Sunday 20 January 2013

Maeve Binchy and Lorna Lewis

January's biting cold, damp, flurries of snow and 'resolute' bloggings about economy, diets and the like make me want to snuggle somewhere in peace and quiet with really escapist fiction. I've been out walking to the post office and bank already this weekend, but seem to be lacking a suitable hat. I have woolly ones that I can just pull on and wonder during each cold spell whether I shouldn't go and afford myself something smarter. Not that there's a milliner near me - I'd need to try a large department store.

I have two books on the go, which isn't many for me. One vintage, the other modern. I like a bit of contrast.

I've escaped into Maeve Binchy's last novel A Week in Winter. Not that I've finished it yet. However, first impressions are very positive.
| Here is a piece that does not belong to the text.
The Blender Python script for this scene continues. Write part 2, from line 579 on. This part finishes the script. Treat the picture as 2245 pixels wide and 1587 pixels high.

I was sorry to hear of her death last year and was delighted to find that she'd finished this novel. She seemed such a nice lady in all the positive senses of the word and this book is ahead of her usual high standard. We're back in small-town Ireland and one of life's survivors is using a lifetime's savings to buy and open a small hotel. Stone House was the former home of three spinster sisters and the sale allows Chicky redemption and to give back small kindnesses that had been so willingly offered to her. So far, a novel of friendship, family and kindness. Small things, yes, but they are the very best and most valuable of small things.

Vintage reading this week is from the reading room, so can't photograph or take it home. Which is a pity as the reading room is arctic. However, The Silver Bandbox is an enjoyable read that happens to be one of those 1950s 'career books for girls'. Lorna Lewis, an author I can recommend, did some good work in the 1950s and 1960s encouraging girls to consider jobs in hotels, management, factories and millinery in this last. Fanny Lea's adventures with 'flamingo-pink' cotton for the customers and 'tinned salmon' cotton for the workroom are enjoyable and from an era where all smart women wore hats for day-wear, not simply for weddings, if the wedding were especially smart. It's all about working hard, paying your dues and being rewarded by your employer, if you've put in the work to deserve it. There's something rather reassuring about that.